Leave that Freeway Experience Alone

In The White Album, Joan Didion's collection of essays about the 1960s and 1970s, Didion documents the era's growing dislocation and confusion while creating a strong sense of California. Her essay "Bureaucrats" defends the right to perpetual physical dislocation — the right to speed down a freeway alone. The California Department of Transportation's attempt to get drivers off freeways provides a physical and temporal location — Los Angeles County freeways in the 1970s — for the freedom from over-regulation that Didion reveres. The passage below contrasts long, fact-packed sentences narrating the fall-out of the government's decision with short, abstract sentences illustrating the experience bureaucrats seek to snatch from drivers.

What Caltrans described as its ultimate goal on the Santa Monica was to carry the same 260,000 people, "but in 7,800 fewer, or 232,000 vehicles." The figure "232,000" had a visionary precision to it that did not automatically create confidence, especially since the only effect so far had been to disrupt traffic throughout the Los Angeles basin, triple the number of daily accidents on the Santa Monica, prompt the initiation of two lawsuits against Caltrans, and cause large numbers of Los Angeles County residents to behave, most uncharacteristically, as an ignited and conscious proletariat. Citizen guerillas splashed paint and scattered nails in the Diamond Lanes. Diamond Lane maintenance crews expressed fear of hurled objects. Down at 120 South Spring the architects of the Diamond Lane had taken to regarding "the media" as the architects of their embarrassment, and Caltrans statements in the press had been cryptic and contradictory, reminiscent only of old communiqués out of Vietnam.

To understand what was going on it is perhaps necessary to have participated in the freeway experience, which is the only secular communion Los Angeles has. Mere driving on the freeway is in no way the same as participating in it. Anyone can "drive" on the freeway, and many people with no vocation for it do, hesitating here and resisting there, losing the rhythm of the lan change, thinking about where they came from and where they are going. Actual participants think only about where they are. Actual participation requires a total surrender, a concentration so intense as to seem a kind of narcosis, a rapture-of-the-freeway. The mind goes clean. The rhythm takes over." [The White Album, 82-83]

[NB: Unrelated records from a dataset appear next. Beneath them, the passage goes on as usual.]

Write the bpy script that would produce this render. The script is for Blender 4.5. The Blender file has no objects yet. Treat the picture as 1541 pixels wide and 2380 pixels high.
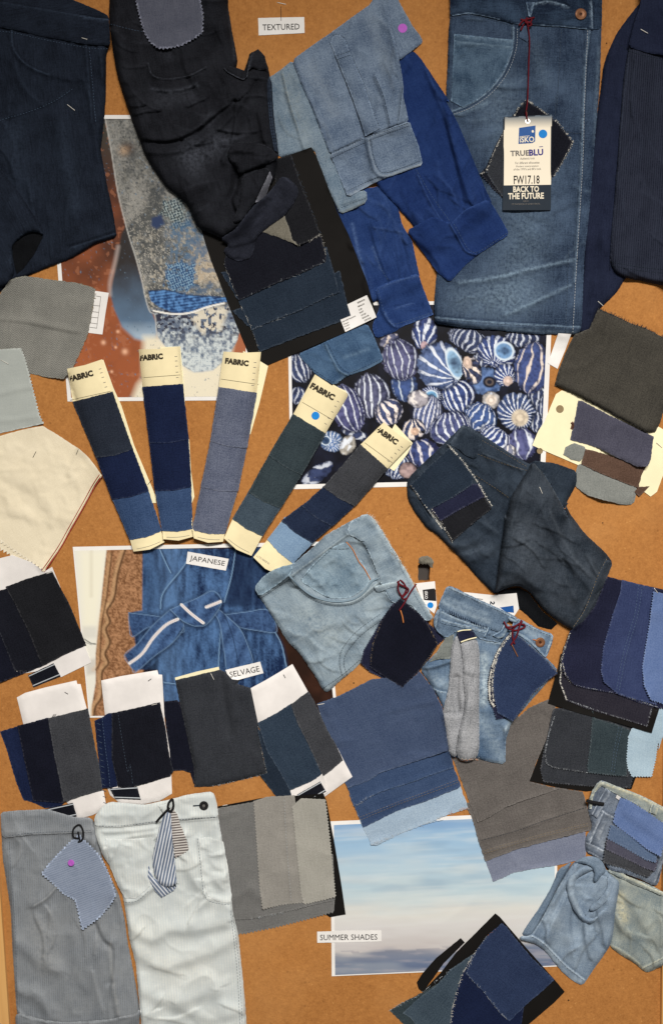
import bpy, math, random
import numpy as np
from mathutils import Vector
from mathutils.geometry import delaunay_2d_cdt

SC = bpy.context.scene
COL = SC.collection
random.seed(7)

# ------------------------------------------------------------------ camera, world, lamps
Z0 = 1.45                         # height of the middle of the view above the floor (m)
S = 0.0006                        # metres of board per layout unit at the middle of the view
FOC = 2120.0                      # focal length in layout units
DIST = FOC * S
PITCH, ROLL = math.radians(6.0), math.radians(-1.6)
c_fwd = np.array([0, math.cos(PITCH), -math.sin(PITCH)])
_r0 = np.array([1.0, 0, 0]); _u0 = np.array([0, math.sin(PITCH), math.cos(PITCH)])
c_right = math.cos(ROLL) * _r0 + math.sin(ROLL) * _u0
c_up = -math.sin(ROLL) * _r0 + math.cos(ROLL) * _u0
c_pos = np.array([0, 0, Z0]) - DIST * c_fwd
cam = bpy.data.cameras.new('camera'); cam_o = bpy.data.objects.new('camera', cam); COL.objects.link(cam_o)
cam.sensor_fit = 'VERTICAL'; cam.sensor_height = 24; cam.lens = 24 * FOC / 2380.0
cam.clip_start = 0.01; cam.clip_end = 60
from mathutils import Matrix
m = Matrix(((c_right[0], c_up[0], -c_fwd[0], c_pos[0]), (c_right[1], c_up[1], -c_fwd[1], c_pos[1]),
            (c_right[2], c_up[2], -c_fwd[2], c_pos[2]), (0, 0, 0, 1)))
cam_o.matrix_world = m
SC.camera = cam_o

wd = bpy.data.worlds.new('World'); SC.world = wd; wd.use_nodes = True
wd.node_tree.nodes['Background'].inputs[0].default_value = (1.0, 0.95, 0.88, 1)
wd.node_tree.nodes['Background'].inputs[1].default_value = 0.14

def area(name, loc, target, sx, sy, power, col):
    l = bpy.data.lights.new(name, 'AREA'); l.shape = 'RECTANGLE'; l.size = sx; l.size_y = sy
    l.energy = power; l.color = col
    o = bpy.data.objects.new(name, l); COL.objects.link(o); o.location = loc
    o.rotation_euler = (Vector(target) - Vector(loc)).to_track_quat('-Z', 'Y').to_euler()
    return o
area('ceiling_lamp', (0.3, -1.9, Z0 + 1.08), (0.3, -1.88, 0), 0.8, 0.4, 131, (1.0, 0.95, 0.88))

SC.view_settings.view_transform = 'Standard'
SC.view_settings.look = 'None'
SC.view_settings.exposure = 0.0
SC.view_settings.gamma = 1.0
SC.cycles.use_denoising = True
SC.cycles.max_bounces = 5
SC.cycles.diffuse_bounces = 3

# ------------------------------------------------------------------ layout helpers
def W(px, py, h):
    """layout position (px, py) on the board, h millimetres in front of its face -> world point"""
    px = np.asarray(px, float); py = np.asarray(py, float); h = np.asarray(h, float) / 1000.0
    a = (px - 770.5) / FOC; b = (1190 - py) / FOC
    r = c_fwd + a[..., None] * c_right + b[..., None] * c_up
    t = (-h - c_pos[1]) / r[..., 1]
    return c_pos + r * t[..., None]

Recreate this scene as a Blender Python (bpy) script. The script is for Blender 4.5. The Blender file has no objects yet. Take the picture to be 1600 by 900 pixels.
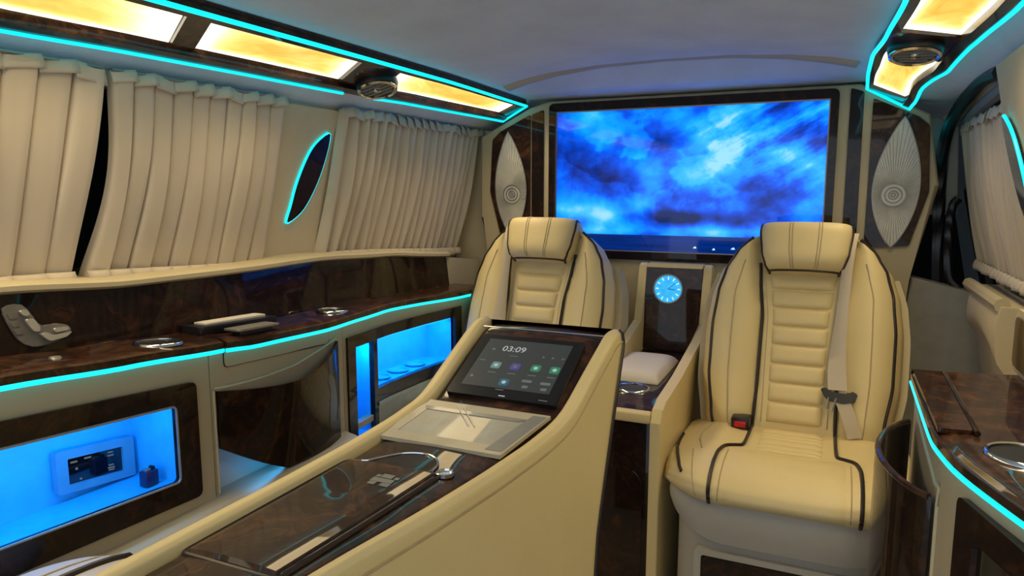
import bpy, bmesh, math, random
from mathutils import Vector, Matrix
random.seed(7)
S = bpy.context.scene
COL = S.collection
R = math.radians
# ------------------------------------------------------------------ camera
CZ = 1.05
cam = bpy.data.cameras.new('camera'); camo = bpy.data.objects.new('camera', cam); COL.objects.link(camo)
cam.sensor_width = 36.0; cam.lens = 36.0 * 1100 / 1600; cam.clip_start = 0.02; cam.clip_end = 50
camo.location = (0, 0, CZ); camo.rotation_euler = (R(90 - 7.8), 0, R(24.4))
S.camera = camo
# ------------------------------------------------------------------ world (daylight entering at the open rear of the van)
W = bpy.data.worlds.new('world'); S.world = W; W.use_nodes = True
bg = W.node_tree.nodes['Background']; bg.inputs[0].default_value = (0.78, 0.88, 1.0, 1); bg.inputs[1].default_value = 1.25
# ------------------------------------------------------------------ exposure
S.view_settings.view_transform = 'Standard'; S.view_settings.look = 'None'
S.view_settings.gamma = 1.0; S.view_settings.use_curve_mapping = False
S.view_settings.exposure = 0.0
LAMP_POWER = 1.42      # watts per ceiling lamp glass
LED_GAIN = 1.6

# ================================================================== materials
def nodes(name):
    m = bpy.data.materials.new(name); m.use_nodes = True
    nt = m.node_tree; b = nt.nodes['Principled BSDF']
    return m, nt, b
def L(nt, a, b): nt.links.new(a, b)
def N(nt, t, **kw):
    n = nt.nodes.new(t)
    for k, v in kw.items(): setattr(n, k, v)
    return n
def coords(nt, scale=(1, 1, 1), kind='Object'):
    tc = N(nt, 'ShaderNodeTexCoord'); mp = N(nt, 'ShaderNodeMapping'); mp.inputs['Scale'].default_value = scale
    L(nt, tc.outputs[kind], mp.inputs['Vector']); return mp.outputs['Vector']
def ramp(nt, fac, stops, interp='LINEAR'):
    r = N(nt, 'ShaderNodeValToRGB'); r.color_ramp.interpolation = interp
    el = r.color_ramp.elements
    while len(el) < len(stops): el.new(0.5)
    for e, (p, c) in zip(el, stops): e.position = p; e.color = (*c, 1)
    L(nt, fac, r.inputs[0]); return r.outputs[0]
def noise(nt, vec, scale, detail=4, rough=0.55, dist=0.0):
    n = N(nt, 'ShaderNodeTexNoise'); n.inputs['Scale'].default_value = scale; n.inputs['Detail'].default_value = detail
    n.inputs['Roughness'].default_value = rough; n.inputs['Distortion'].default_value = dist
    L(nt, vec, n.inputs['Vector']); return n.outputs['Fac']
def bump(nt, b, h, strength, dist=0.002):
    n = N(nt, 'ShaderNodeBump'); n.inputs['Strength'].default_value = strength; n.inputs['Distance'].default_value = dist
    L(nt, h, n.inputs['Height']); L(nt, n.outputs[0], b.inputs['Normal'])
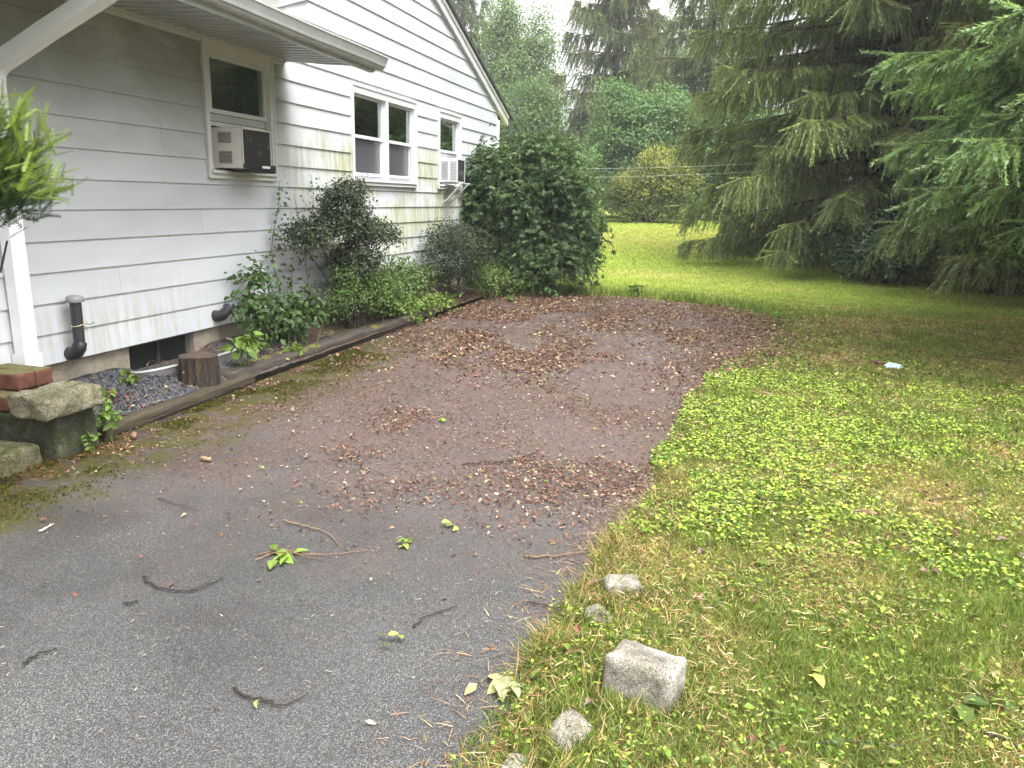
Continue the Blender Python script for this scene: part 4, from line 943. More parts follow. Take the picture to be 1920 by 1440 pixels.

This passage, which is the end of one paragraph and the beginning of another, is twelve sentences long. Four sentences are in the first section, which takes up more space than the second one. These first long sentences make the conflict seem epic in nature, as if the most important battles of the 1960s were taking place on the freeways of Los Angeles County. But there are no flowing sentences creating a narrative in the second paragraph. Didion doesn't try to pack five facts into one sentence here. She describes what must be her personal highway experience, but she cuts herself out of the picture and suspends time, so that the reader begins to feel that solo highway driving is a right, not a privilege. In the end, Didion's forceful description of a personal experience, not her meticulous reporting, convince us that Caltrans is wrong.


1. As a journalist, does Didion have a responsibility to give us some facts on how the Diamond Lane — if successfully implemented — could help the environment?

2. Which does the essay accomplish best: detail the character of Los Angeles County, argue that all citizens deserve certain to drive however they want, or prove that Los Angeles administrators are imbeciles?

3. Is it fair to make a personal preference — Didion likes the "mystical" experience of driving on a freeway by herself — the universal explanation for why Los Angeles County drivers don't like the new system? I would guess that convenience is main reason families with more than one car don't carpool, not because they want to trip.

4. Every fact in this essay falls very neatly into Didion's argument, and at the same time builds a narrative, an intact circle. Has Didion given in to "the imposition of a narrative line upon disparate images" (11)? Does the linear narrative and argument make the essay less convincing?